RECORDS PROVIDED →
###
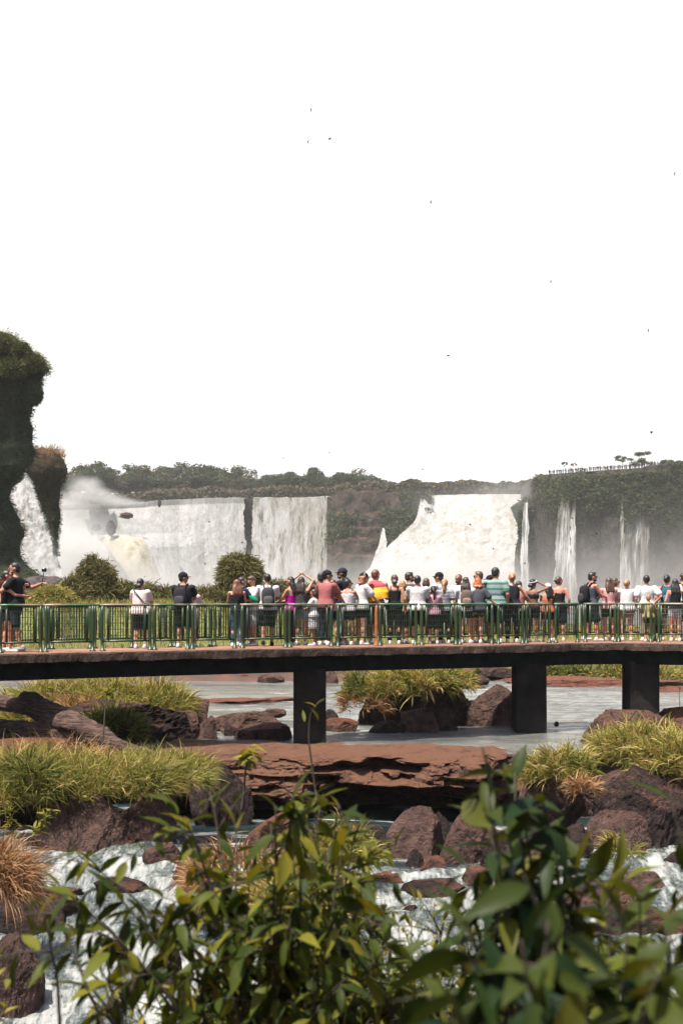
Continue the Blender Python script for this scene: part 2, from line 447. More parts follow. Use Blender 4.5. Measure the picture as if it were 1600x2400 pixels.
###
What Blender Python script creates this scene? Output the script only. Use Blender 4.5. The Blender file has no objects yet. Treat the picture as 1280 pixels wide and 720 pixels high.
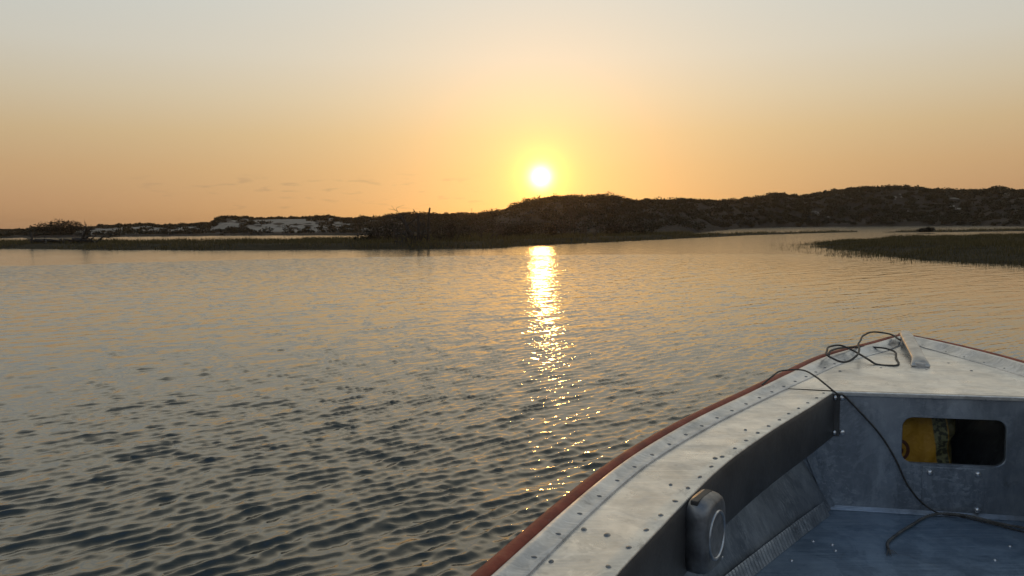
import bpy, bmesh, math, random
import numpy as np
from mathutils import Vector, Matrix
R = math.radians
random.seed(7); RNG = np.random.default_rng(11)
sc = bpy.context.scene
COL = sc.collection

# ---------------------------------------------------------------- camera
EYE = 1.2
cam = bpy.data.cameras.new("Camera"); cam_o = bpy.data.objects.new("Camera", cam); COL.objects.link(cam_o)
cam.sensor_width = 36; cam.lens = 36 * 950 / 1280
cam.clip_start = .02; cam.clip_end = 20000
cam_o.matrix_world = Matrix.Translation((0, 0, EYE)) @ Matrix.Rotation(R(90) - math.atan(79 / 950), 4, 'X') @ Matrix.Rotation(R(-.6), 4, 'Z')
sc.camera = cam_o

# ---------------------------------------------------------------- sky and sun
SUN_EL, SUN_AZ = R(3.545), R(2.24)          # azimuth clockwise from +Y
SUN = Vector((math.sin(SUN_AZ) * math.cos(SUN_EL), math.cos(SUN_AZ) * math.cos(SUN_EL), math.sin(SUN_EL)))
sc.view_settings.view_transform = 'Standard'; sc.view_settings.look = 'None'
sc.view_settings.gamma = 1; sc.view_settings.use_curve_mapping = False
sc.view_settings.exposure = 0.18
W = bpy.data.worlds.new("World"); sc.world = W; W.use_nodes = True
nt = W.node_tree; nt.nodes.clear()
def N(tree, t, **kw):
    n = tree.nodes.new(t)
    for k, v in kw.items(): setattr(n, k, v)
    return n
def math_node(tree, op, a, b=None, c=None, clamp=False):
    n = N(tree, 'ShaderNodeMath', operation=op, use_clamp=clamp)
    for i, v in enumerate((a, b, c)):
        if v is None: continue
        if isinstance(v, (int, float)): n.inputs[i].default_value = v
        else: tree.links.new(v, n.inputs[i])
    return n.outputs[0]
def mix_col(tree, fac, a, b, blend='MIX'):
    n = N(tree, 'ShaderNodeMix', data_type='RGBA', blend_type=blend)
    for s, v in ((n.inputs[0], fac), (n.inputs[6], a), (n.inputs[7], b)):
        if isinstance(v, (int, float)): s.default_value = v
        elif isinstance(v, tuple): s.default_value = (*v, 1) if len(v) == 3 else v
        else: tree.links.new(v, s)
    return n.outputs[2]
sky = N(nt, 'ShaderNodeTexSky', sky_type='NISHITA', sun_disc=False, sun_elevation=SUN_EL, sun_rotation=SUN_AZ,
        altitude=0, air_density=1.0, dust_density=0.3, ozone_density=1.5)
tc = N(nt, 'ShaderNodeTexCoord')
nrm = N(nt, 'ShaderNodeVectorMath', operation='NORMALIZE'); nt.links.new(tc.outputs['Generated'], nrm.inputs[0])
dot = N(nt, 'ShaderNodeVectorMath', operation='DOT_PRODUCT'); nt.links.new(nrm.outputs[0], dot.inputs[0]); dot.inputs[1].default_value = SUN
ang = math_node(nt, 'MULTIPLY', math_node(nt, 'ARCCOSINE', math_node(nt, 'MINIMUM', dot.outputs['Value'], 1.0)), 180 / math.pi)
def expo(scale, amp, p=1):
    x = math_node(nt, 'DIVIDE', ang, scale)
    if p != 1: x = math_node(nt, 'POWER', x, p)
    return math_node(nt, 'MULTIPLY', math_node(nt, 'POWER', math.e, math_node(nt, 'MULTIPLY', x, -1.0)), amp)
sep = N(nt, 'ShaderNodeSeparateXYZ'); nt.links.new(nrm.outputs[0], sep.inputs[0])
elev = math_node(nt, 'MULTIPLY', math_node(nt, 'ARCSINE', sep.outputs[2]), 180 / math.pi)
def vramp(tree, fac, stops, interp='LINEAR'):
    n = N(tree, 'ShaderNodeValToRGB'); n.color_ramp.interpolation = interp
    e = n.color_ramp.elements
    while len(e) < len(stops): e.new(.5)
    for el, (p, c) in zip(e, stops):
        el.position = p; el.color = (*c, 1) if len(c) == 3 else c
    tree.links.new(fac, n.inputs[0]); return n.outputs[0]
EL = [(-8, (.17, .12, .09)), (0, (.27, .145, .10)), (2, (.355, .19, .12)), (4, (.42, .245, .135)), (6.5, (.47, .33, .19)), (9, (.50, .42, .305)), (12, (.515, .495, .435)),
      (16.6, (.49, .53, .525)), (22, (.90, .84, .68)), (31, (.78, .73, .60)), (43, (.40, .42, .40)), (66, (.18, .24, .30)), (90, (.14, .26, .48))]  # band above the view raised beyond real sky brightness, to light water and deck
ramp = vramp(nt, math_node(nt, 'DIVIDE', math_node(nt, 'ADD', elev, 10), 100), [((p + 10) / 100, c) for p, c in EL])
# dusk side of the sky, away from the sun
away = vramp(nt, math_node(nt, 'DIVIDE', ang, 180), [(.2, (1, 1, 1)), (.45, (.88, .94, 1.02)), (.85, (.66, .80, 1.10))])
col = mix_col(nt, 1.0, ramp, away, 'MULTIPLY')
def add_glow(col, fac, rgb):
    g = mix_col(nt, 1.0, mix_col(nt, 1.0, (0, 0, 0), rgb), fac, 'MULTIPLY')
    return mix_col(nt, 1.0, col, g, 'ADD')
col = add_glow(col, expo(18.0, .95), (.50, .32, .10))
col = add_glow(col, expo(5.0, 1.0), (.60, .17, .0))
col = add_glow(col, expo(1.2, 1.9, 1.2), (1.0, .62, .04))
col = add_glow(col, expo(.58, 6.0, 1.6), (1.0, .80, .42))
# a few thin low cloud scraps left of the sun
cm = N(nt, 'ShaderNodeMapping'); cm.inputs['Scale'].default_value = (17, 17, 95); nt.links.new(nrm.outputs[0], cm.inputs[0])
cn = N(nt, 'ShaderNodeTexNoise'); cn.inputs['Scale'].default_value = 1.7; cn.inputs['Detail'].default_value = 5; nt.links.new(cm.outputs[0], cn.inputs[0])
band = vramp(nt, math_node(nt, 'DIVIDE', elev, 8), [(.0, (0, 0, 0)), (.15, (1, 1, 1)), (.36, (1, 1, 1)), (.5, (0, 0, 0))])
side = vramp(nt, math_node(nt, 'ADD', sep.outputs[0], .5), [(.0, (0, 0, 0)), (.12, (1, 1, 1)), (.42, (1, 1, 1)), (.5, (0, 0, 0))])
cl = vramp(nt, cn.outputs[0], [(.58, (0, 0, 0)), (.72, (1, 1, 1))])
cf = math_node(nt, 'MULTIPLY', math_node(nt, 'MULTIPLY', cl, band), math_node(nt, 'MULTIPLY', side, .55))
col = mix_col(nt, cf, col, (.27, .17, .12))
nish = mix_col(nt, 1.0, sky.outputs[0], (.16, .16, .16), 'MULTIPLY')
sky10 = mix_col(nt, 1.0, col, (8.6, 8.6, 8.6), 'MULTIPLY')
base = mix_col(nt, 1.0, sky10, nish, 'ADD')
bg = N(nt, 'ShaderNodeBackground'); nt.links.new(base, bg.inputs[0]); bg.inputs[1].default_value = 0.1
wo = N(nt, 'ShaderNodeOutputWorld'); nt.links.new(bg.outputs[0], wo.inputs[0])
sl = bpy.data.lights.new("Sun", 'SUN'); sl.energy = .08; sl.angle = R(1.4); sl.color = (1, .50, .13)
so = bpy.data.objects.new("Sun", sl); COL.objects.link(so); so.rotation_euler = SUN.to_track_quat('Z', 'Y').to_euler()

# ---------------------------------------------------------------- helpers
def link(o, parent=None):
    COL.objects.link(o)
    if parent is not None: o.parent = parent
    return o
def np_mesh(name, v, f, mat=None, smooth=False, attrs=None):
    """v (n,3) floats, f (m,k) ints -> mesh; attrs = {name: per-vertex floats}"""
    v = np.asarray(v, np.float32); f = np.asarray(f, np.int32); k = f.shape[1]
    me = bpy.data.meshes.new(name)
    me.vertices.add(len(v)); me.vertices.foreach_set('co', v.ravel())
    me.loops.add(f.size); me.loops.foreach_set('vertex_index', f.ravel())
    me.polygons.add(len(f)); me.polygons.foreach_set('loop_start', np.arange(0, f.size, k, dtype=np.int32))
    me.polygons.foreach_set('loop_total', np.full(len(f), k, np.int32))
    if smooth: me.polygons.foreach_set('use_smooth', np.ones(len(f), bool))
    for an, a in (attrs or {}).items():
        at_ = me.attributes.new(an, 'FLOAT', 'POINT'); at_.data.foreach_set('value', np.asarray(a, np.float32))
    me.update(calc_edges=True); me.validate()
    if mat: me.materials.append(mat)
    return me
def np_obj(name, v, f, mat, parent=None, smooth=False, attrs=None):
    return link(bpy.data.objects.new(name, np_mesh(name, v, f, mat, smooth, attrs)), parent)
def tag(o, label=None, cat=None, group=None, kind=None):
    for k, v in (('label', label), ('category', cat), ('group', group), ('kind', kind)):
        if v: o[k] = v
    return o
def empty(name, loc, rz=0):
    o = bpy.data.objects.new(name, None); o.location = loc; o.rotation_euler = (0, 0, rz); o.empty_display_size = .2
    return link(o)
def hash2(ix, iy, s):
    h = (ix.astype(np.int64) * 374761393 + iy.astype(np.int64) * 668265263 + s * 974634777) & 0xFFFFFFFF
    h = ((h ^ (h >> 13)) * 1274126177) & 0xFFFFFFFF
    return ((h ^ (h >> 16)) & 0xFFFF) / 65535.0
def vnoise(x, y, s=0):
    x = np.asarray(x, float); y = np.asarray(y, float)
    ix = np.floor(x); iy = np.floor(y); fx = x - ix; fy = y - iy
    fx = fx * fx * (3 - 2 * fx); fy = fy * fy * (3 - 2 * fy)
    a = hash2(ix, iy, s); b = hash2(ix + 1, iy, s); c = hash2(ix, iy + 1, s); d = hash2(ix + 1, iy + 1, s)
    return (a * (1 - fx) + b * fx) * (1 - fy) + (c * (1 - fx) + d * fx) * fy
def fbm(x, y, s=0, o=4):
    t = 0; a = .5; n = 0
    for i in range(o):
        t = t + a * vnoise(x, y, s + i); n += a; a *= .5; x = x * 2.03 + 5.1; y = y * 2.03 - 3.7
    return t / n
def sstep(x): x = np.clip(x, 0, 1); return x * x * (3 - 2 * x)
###
WHAT YOU SHOULD DO → Nothing but the lines from the one containing "What Blender Python" through the one containing "sc.camera = cam_o" should be echoed, each exactly as it stands; pictures are excluded.

WORKED ANSWER →
What Blender Python script creates this scene? Output the script only. Use Blender 4.5. The Blender file has no objects yet. Treat the picture as 1280 pixels wide and 720 pixels high.
import bpy, bmesh, math, random
import numpy as np
from mathutils import Vector, Matrix
R = math.radians
random.seed(7); RNG = np.random.default_rng(11)
sc = bpy.context.scene
COL = sc.collection

# ---------------------------------------------------------------- camera
EYE = 1.2
cam = bpy.data.cameras.new("Camera"); cam_o = bpy.data.objects.new("Camera", cam); COL.objects.link(cam_o)
cam.sensor_width = 36; cam.lens = 36 * 950 / 1280
cam.clip_start = .02; cam.clip_end = 20000
cam_o.matrix_world = Matrix.Translation((0, 0, EYE)) @ Matrix.Rotation(R(90) - math.atan(79 / 950), 4, 'X') @ Matrix.Rotation(R(-.6), 4, 'Z')
sc.camera = cam_o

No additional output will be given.